#### [Short exercise]
Reproduce the data exactly.

[Saved entries]
· · ·

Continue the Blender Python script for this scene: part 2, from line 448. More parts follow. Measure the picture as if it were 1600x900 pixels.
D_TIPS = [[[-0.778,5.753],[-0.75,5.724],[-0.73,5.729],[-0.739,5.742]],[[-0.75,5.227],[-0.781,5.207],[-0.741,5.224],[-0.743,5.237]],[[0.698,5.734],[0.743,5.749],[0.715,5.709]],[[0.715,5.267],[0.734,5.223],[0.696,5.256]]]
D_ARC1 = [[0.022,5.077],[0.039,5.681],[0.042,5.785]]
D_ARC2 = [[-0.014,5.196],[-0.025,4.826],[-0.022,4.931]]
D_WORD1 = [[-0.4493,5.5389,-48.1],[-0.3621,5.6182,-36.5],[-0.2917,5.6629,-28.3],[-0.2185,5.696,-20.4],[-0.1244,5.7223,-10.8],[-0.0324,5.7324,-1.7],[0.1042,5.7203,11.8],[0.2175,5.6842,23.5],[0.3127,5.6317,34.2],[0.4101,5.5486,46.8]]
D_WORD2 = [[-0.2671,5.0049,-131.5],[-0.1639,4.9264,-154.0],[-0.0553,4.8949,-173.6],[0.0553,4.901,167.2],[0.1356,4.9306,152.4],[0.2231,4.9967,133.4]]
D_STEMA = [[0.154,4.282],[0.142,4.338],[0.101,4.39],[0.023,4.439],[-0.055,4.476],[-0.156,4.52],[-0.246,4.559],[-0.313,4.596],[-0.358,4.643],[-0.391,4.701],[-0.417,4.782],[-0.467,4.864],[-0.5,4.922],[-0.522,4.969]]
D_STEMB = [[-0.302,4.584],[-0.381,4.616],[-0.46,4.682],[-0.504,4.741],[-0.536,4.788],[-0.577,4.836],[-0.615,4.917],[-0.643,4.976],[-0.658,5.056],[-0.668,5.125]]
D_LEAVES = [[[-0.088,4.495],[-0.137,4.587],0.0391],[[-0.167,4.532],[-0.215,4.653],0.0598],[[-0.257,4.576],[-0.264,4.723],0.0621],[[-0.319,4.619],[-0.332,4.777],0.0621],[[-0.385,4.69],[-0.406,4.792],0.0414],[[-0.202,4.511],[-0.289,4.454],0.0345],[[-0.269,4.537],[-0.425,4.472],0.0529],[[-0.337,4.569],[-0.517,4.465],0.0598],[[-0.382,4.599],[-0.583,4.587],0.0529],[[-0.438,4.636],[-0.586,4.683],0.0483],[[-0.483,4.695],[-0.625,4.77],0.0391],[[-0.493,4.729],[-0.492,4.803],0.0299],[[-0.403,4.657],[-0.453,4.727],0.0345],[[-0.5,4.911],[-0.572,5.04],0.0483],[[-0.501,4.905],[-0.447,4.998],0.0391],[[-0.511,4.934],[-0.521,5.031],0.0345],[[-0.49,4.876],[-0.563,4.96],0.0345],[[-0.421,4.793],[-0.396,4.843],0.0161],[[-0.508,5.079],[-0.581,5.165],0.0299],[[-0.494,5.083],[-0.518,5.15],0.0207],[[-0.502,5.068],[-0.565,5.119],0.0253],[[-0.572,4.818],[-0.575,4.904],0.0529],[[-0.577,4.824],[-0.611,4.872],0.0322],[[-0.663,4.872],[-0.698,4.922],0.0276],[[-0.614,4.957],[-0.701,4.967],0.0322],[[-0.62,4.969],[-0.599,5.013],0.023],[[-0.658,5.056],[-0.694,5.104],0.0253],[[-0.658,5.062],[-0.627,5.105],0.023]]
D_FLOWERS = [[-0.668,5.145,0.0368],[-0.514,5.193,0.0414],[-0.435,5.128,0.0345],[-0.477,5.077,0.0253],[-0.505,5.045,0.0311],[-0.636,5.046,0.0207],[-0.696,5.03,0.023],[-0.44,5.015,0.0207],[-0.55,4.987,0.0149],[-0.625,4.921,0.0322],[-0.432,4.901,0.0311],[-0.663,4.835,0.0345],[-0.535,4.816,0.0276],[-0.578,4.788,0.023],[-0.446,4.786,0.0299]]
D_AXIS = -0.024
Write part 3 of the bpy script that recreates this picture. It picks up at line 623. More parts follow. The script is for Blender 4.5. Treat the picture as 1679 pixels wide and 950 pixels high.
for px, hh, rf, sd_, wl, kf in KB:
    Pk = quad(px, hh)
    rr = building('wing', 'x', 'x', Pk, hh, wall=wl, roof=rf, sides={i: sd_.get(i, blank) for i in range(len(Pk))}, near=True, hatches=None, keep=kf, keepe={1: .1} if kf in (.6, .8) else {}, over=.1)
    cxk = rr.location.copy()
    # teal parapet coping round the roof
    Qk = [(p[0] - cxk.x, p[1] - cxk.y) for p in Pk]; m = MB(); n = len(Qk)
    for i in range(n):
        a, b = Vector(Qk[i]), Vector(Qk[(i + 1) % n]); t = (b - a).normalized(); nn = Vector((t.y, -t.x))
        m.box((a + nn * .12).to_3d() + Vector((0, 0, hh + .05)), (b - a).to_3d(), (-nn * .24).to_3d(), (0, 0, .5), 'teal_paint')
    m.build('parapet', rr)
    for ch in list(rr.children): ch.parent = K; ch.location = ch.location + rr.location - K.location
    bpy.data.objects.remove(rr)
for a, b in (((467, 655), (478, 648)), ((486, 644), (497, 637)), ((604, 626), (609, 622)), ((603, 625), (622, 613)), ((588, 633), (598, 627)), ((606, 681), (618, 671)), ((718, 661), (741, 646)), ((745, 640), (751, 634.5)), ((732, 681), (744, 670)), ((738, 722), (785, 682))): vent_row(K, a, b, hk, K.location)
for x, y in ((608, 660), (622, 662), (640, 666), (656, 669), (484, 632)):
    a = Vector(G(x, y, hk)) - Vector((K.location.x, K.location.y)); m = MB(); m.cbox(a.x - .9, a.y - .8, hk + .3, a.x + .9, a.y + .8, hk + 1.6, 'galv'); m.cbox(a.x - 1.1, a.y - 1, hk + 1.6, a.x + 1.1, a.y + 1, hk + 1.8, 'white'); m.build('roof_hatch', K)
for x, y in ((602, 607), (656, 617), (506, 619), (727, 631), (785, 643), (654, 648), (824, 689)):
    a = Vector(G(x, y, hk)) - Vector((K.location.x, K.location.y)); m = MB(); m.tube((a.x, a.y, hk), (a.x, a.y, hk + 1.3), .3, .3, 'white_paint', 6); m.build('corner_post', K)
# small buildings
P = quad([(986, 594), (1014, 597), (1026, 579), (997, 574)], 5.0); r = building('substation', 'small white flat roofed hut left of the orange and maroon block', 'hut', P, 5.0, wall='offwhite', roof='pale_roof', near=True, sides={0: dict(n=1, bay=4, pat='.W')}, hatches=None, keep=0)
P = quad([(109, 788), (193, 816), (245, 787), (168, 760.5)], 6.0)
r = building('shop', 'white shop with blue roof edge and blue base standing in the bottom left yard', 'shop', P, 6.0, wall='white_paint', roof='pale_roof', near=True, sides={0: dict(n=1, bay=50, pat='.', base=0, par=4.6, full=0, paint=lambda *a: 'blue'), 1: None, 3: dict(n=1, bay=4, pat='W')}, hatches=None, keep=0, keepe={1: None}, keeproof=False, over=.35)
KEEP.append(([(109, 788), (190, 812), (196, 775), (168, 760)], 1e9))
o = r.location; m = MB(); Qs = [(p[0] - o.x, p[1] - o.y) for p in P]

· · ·

#### [Result]
Continue the Blender Python script for this scene: part 2, from line 448. More parts follow. Measure the picture as if it were 1600x900 pixels.
D_TIPS = [[[-0.778,5.753],[-0.75,5.724],[-0.73,5.729],[-0.739,5.742]],[[-0.75,5.227],[-0.781,5.207],[-0.741,5.224],[-0.743,5.237]],[[0.698,5.734],[0.743,5.749],[0.715,5.709]],[[0.715,5.267],[0.734,5.223],[0.696,5.256]]]
D_ARC1 = [[0.022,5.077],[0.039,5.681],[0.042,5.785]]
D_ARC2 = [[-0.014,5.196],[-0.025,4.826],[-0.022,4.931]]
D_WORD1 = [[-0.4493,5.5389,-48.1],[-0.3621,5.6182,-36.5],[-0.2917,5.6629,-28.3],[-0.2185,5.696,-20.4],[-0.1244,5.7223,-10.8],[-0.0324,5.7324,-1.7],[0.1042,5.7203,11.8],[0.2175,5.6842,23.5],[0.3127,5.6317,34.2],[0.4101,5.5486,46.8]]
D_WORD2 = [[-0.2671,5.0049,-131.5],[-0.1639,4.9264,-154.0],[-0.0553,4.8949,-173.6],[0.0553,4.901,167.2],[0.1356,4.9306,152.4],[0.2231,4.9967,133.4]]
D_STEMA = [[0.154,4.282],[0.142,4.338],[0.101,4.39],[0.023,4.439],[-0.055,4.476],[-0.156,4.52],[-0.246,4.559],[-0.313,4.596],[-0.358,4.643],[-0.391,4.701],[-0.417,4.782],[-0.467,4.864],[-0.5,4.922],[-0.522,4.969]]
D_STEMB = [[-0.302,4.584],[-0.381,4.616],[-0.46,4.682],[-0.504,4.741],[-0.536,4.788],[-0.577,4.836],[-0.615,4.917],[-0.643,4.976],[-0.658,5.056],[-0.668,5.125]]
D_LEAVES = [[[-0.088,4.495],[-0.137,4.587],0.0391],[[-0.167,4.532],[-0.215,4.653],0.0598],[[-0.257,4.576],[-0.264,4.723],0.0621],[[-0.319,4.619],[-0.332,4.777],0.0621],[[-0.385,4.69],[-0.406,4.792],0.0414],[[-0.202,4.511],[-0.289,4.454],0.0345],[[-0.269,4.537],[-0.425,4.472],0.0529],[[-0.337,4.569],[-0.517,4.465],0.0598],[[-0.382,4.599],[-0.583,4.587],0.0529],[[-0.438,4.636],[-0.586,4.683],0.0483],[[-0.483,4.695],[-0.625,4.77],0.0391],[[-0.493,4.729],[-0.492,4.803],0.0299],[[-0.403,4.657],[-0.453,4.727],0.0345],[[-0.5,4.911],[-0.572,5.04],0.0483],[[-0.501,4.905],[-0.447,4.998],0.0391],[[-0.511,4.934],[-0.521,5.031],0.0345],[[-0.49,4.876],[-0.563,4.96],0.0345],[[-0.421,4.793],[-0.396,4.843],0.0161],[[-0.508,5.079],[-0.581,5.165],0.0299],[[-0.494,5.083],[-0.518,5.15],0.0207],[[-0.502,5.068],[-0.565,5.119],0.0253],[[-0.572,4.818],[-0.575,4.904],0.0529],[[-0.577,4.824],[-0.611,4.872],0.0322],[[-0.663,4.872],[-0.698,4.922],0.0276],[[-0.614,4.957],[-0.701,4.967],0.0322],[[-0.62,4.969],[-0.599,5.013],0.023],[[-0.658,5.056],[-0.694,5.104],0.0253],[[-0.658,5.062],[-0.627,5.105],0.023]]
D_FLOWERS = [[-0.668,5.145,0.0368],[-0.514,5.193,0.0414],[-0.435,5.128,0.0345],[-0.477,5.077,0.0253],[-0.505,5.045,0.0311],[-0.636,5.046,0.0207],[-0.696,5.03,0.023],[-0.44,5.015,0.0207],[-0.55,4.987,0.0149],[-0.625,4.921,0.0322],[-0.432,4.901,0.0311],[-0.663,4.835,0.0345],[-0.535,4.816,0.0276],[-0.578,4.788,0.023],[-0.446,4.786,0.0299]]
D_AXIS = -0.024
Write part 3 of the bpy script that recreates this picture. It picks up at line 623. More parts follow. The script is for Blender 4.5. Treat the picture as 1679 pixels wide and 950 pixels high.
for px, hh, rf, sd_, wl, kf in KB:
    Pk = quad(px, hh)
    rr = building('wing', 'x', 'x', Pk, hh, wall=wl, roof=rf, sides={i: sd_.get(i, blank) for i in range(len(Pk))}, near=True, hatches=None, keep=kf, keepe={1: .1} if kf in (.6, .8) else {}, over=.1)
    cxk = rr.location.copy()
    # teal parapet coping round the roof
    Qk = [(p[0] - cxk.x, p[1] - cxk.y) for p in Pk]; m = MB(); n = len(Qk)
    for i in range(n):
        a, b = Vector(Qk[i]), Vector(Qk[(i + 1) % n]); t = (b - a).normalized(); nn = Vector((t.y, -t.x))
        m.box((a + nn * .12).to_3d() + Vector((0, 0, hh + .05)), (b - a).to_3d(), (-nn * .24).to_3d(), (0, 0, .5), 'teal_paint')
    m.build('parapet', rr)
    for ch in list(rr.children): ch.parent = K; ch.location = ch.location + rr.location - K.location
    bpy.data.objects.remove(rr)
for a, b in (((467, 655), (478, 648)), ((486, 644), (497, 637)), ((604, 626), (609, 622)), ((603, 625), (622, 613)), ((588, 633), (598, 627)), ((606, 681), (618, 671)), ((718, 661), (741, 646)), ((745, 640), (751, 634.5)), ((732, 681), (744, 670)), ((738, 722), (785, 682))): vent_row(K, a, b, hk, K.location)
for x, y in ((608, 660), (622, 662), (640, 666), (656, 669), (484, 632)):
    a = Vector(G(x, y, hk)) - Vector((K.location.x, K.location.y)); m = MB(); m.cbox(a.x - .9, a.y - .8, hk + .3, a.x + .9, a.y + .8, hk + 1.6, 'galv'); m.cbox(a.x - 1.1, a.y - 1, hk + 1.6, a.x + 1.1, a.y + 1, hk + 1.8, 'white'); m.build('roof_hatch', K)
for x, y in ((602, 607), (656, 617), (506, 619), (727, 631), (785, 643), (654, 648), (824, 689)):
    a = Vector(G(x, y, hk)) - Vector((K.location.x, K.location.y)); m = MB(); m.tube((a.x, a.y, hk), (a.x, a.y, hk + 1.3), .3, .3, 'white_paint', 6); m.build('corner_post', K)
# small buildings
P = quad([(986, 594), (1014, 597), (1026, 579), (997, 574)], 5.0); r = building('substation', 'small white flat roofed hut left of the orange and maroon block', 'hut', P, 5.0, wall='offwhite', roof='pale_roof', near=True, sides={0: dict(n=1, bay=4, pat='.W')}, hatches=None, keep=0)
P = quad([(109, 788), (193, 816), (245, 787), (168, 760.5)], 6.0)
r = building('shop', 'white shop with blue roof edge and blue base standing in the bottom left yard', 'shop', P, 6.0, wall='white_paint', roof='pale_roof', near=True, sides={0: dict(n=1, bay=50, pat='.', base=0, par=4.6, full=0, paint=lambda *a: 'blue'), 1: None, 3: dict(n=1, bay=4, pat='W')}, hatches=None, keep=0, keepe={1: None}, keeproof=False, over=.35)
KEEP.append(([(109, 788), (190, 812), (196, 775), (168, 760)], 1e9))
o = r.location; m = MB(); Qs = [(p[0] - o.x, p[1] - o.y) for p in P]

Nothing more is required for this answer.